Some years ago out in California, Eli was talking with a native, who admitted to being terribly confused as a child because everyone, or at least his books, knew that plants died in the fall and winter and bloomed in the summer, but when he looked out the window, things got green in the fall when the rains came and everything went brown in the rainless summer.

Hank Roberts said...

So how high above sea level are y'all there?

James Annan said...

Here, we're about 35m. Fortunately, the river is about 20m :-)

Paul S said...

Interesting paper just appeared on CPD showing results from a simulation of the LGM using a GCM with coupled ice sheet model.
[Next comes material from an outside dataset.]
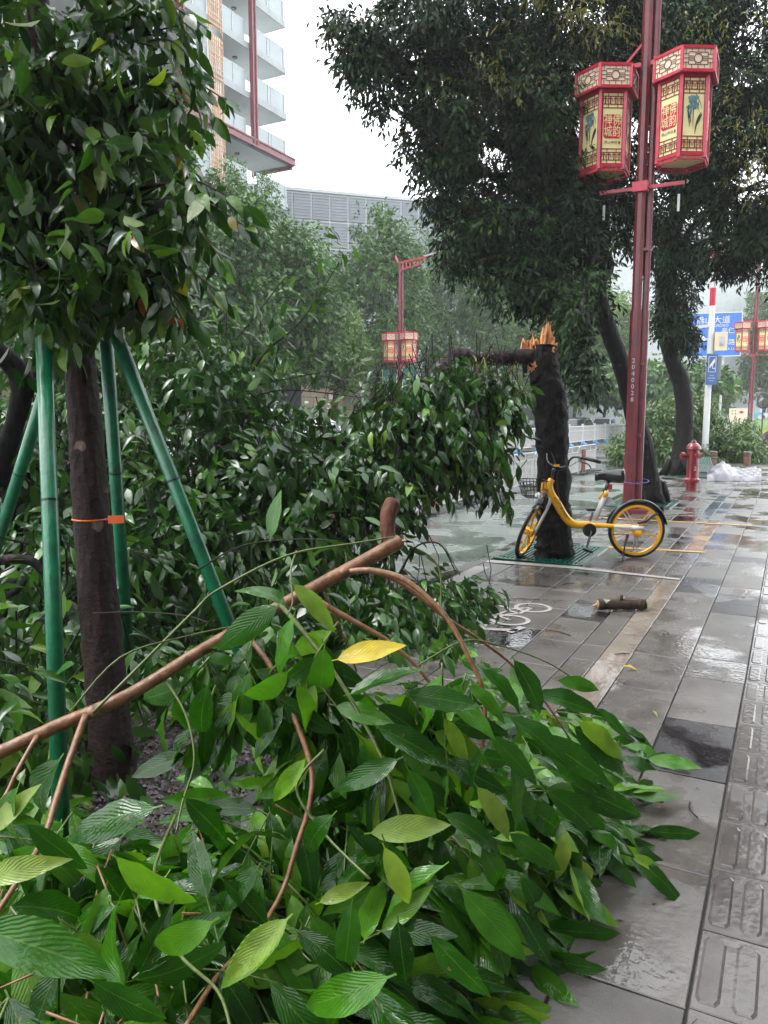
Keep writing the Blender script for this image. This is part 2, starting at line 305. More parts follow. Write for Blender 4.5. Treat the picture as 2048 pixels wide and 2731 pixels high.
# ------------------------------------------------------------------ objects and meshes
def tag(o, label=None, cat=None, group=None, kind=None):
    if label: o['label'] = label
    if cat: o['category'] = cat
    if group: o['group'] = group
    if kind: o['kind'] = kind
    return o
def thing(name, loc, label=None, cat=None, group=None, rz=0., kind=None):
    o = bpy.data.objects.new(name, None); col.objects.link(o); o.location = tov(loc); o.rotation_euler = (0, 0, rz); o.empty_display_size = .1
    return tag(o, label, cat, group, kind)
class MB:
    def __init__(s): s.v = []; s.f = []; s.m = []; s.mi = 0
    def add(s, vs_, fs):
        k = len(s.v); s.v.extend([tuple(map(float, p)) for p in vs_]); s.f.extend([tuple(i + k for i in f) for f in fs]); s.m.extend([s.mi] * len(fs)); return s
    def box(s, c, size, R=None):
        x, y, z = (a / 2. for a in size); P = [(-x, -y, -z), (x, -y, -z), (x, y, -z), (-x, y, -z), (-x, -y, z), (x, -y, z), (x, y, z), (-x, y, z)]
        if R is not None: P = [tuple(R @ Vector(p)) for p in P]
        return s.add([(p[0] + c[0], p[1] + c[1], p[2] + c[2]) for p in P], [(0, 3, 2, 1), (4, 5, 6, 7), (0, 1, 5, 4), (1, 2, 6, 5), (2, 3, 7, 6), (3, 0, 4, 7)])
    def bar(s, a, b, w, h=None, up=(0, 0, 1)):
        a, b = np.array(a, float), np.array(b, float); d = nrm(b - a); h = h or w
        u_ = np.array(up, float)
        if abs(d @ u_) > .98: u_ = np.array([1., 0, 0])
        x = nrm(np.cross(d, u_)) * w / 2; z = nrm(np.cross(x, d)) * h / 2
        P = [a - x - z, a + x - z, a + x + z, a - x + z, b - x - z, b + x - z, b + x + z, b - x + z]
        return s.add(P, [(0, 1, 2, 3), (7, 6, 5, 4), (0, 4, 5, 1), (1, 5, 6, 2), (2, 6, 7, 3), (3, 7, 4, 0)])
    def tube(s, pts, rad, n=8, cap=True, bumpy=0., rng=None):
        pts = [np.array(p, float) for p in pts]; N = len(pts)
        if not hasattr(rad, '__len__'): rad = [rad] * N
        prev = None; V = []
        for i, p in enumerate(pts):
            d = nrm(pts[min(i + 1, N - 1)] - pts[max(i - 1, 0)])
            if prev is None: prev = nrm(np.cross(d, [0.31, .57, .76] if abs(d @ nrm([.31, .57, .76])) < .95 else [1, 0, 0]))
            x = nrm(prev - d * (prev @ d)); y = np.cross(d, x); prev = x
            for k in range(n):
                a = 2 * math.pi * k / n; r = rad[i]
                if bumpy:
                    e_ = x * math.cos(a) + y * math.sin(a); q_ = Vector((p + e_ * r).tolist()); q_.z *= .16; r *= 1 + bumpy * (mnoise.noise(q_ * (1.1 / max(rad[i], .01)) ) * .9 + mnoise.noise(q_ * (3.2 / max(rad[i], .01))) * .5 + (rng.random() - .5) * .25)
                V.append(p + (x * math.cos(a) + y * math.sin(a)) * r)
        F = [(i * n + k, i * n + (k + 1) % n, (i + 1) * n + (k + 1) % n, (i + 1) * n + k) for i in range(N - 1) for k in range(n)]
        if cap: F += [tuple(range(n))[::-1], tuple((N - 1) * n + k for k in range(n))]
        return s.add(V, F)
    def lathe(s, prof, c=(0, 0, 0), n=16, axis='z'):
        V = []; N = len(prof)
        for r, z in prof:
            for k in range(n):
                a = 2 * math.pi * k / n; p = (r * math.cos(a), r * math.sin(a), z)
                if axis == 'y': p = (p[0], p[2], p[1])
                if axis == 'x': p = (p[2], p[0], p[1])
                V.append((p[0] + c[0], p[1] + c[1], p[2] + c[2]))
        F = [(i * n + k, i * n + (k + 1) % n, (i + 1) * n + (k + 1) % n, (i + 1) * n + k) for i in range(N - 1) for k in range(n)]
        F += [tuple(range(n))[::-1], tuple((N - 1) * n + k for k in range(n))]
        return s.add(V, F)
    def prism(s, poly, o, u, v, depth):
        u, v = nrm(u), nrm(v); w = np.cross(u, v); n = len(poly); o = np.array(o, float)
        P = [o + u * a + v * b for a, b in poly] + [o + u * a + v * b + w * depth for a, b in poly]
        return s.add(P, [tuple(range(n))[::-1], tuple(range(n, 2 * n))] + [(i, (i + 1) % n, n + (i + 1) % n, n + i) for i in range(n)])
    def build(s, name, mat, parent=None, world=True, smooth=False, loc=None):
        me = bpy.data.meshes.new(name)
        off = np.zeros(3)
        if parent is not None and world:
            off = np.array(parent.location)
            if parent.parent is not None: off = off + np.array(parent.parent.location)
        if loc is not None and parent is None: off = np.array(loc, float)
        V = np.array(s.v, float) - off
        me.from_pydata(V.tolist(), [], s.f)
        for m_ in (mat if isinstance(mat, (list, tuple)) else [mat]): me.materials.append(m_)
        if isinstance(mat, (list, tuple)): me.polygons.foreach_set('material_index', s.m)
        if smooth: me.polygons.foreach_set('use_smooth', [True] * len(me.polygons))
        me.update()
        o = bpy.data.objects.new(name, me); col.objects.link(o)
        if parent is not None: o.parent = parent
        elif loc is not None: o.location = tov(loc)
        return o
def meshobj(name, me, parent=None, mtx=None, mat=None):
    if mat:
        me = me.copy(); me.materials.clear(); me.materials.append(mat)
    o = bpy.data.objects.new(name, me); col.objects.link(o); o.parent = parent
    if mtx is not None: o.matrix_basis = mtx
    return o
def basis(x, y, z, p, s=1.):
    return Matrix(((x[0] * s, y[0] * s, z[0] * s, p[0]), (x[1] * s, y[1] * s, z[1] * s, p[1]), (x[2] * s, y[2] * s, z[2] * s, p[2]), (0, 0, 0, 1)))
def spline(pts, sub=5):
    P = [np.array(p, float) for p in pts]; out = []
    for i in range(len(P) - 1):
        p0, p1, p2, p3 = P[max(i - 1, 0)], P[i], P[i + 1], P[min(i + 2, len(P) - 1)]
        for k in range(sub):
            t = k / sub
            out.append(.5 * (2 * p1 + (p2 - p0) * t + (2 * p0 - 5 * p1 + 4 * p2 - p3) * t * t + (3 * p1 - p0 - 3 * p2 + p3) * t ** 3))
    out.append(P[-1]); return out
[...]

A citation for yourselves of course ;) but, apart from that, the immediately interesting part is the comparison to the same model run in standard PMIP3 setup (prescribed ICE5G ice sheet). They find that the coupled ice sheet version produces nearly 2ºC less cooling at LGM (3.5ºC versus 5.3ºC). They also find that the land/ocean cooling contrast is larger, in-line with your results.

Hank Roberts said...

So I have a research question to suggest -- estimate the sensitivity of the UK to the metric system, given the observation that reported temperature and snow depth are metric, while windspeed is in miles per hour:
http://metofficenews.wordpress.com/

C W Magee said...

A few struggling Camelias in downtown Tsukuba, but the mountain is still snow clad.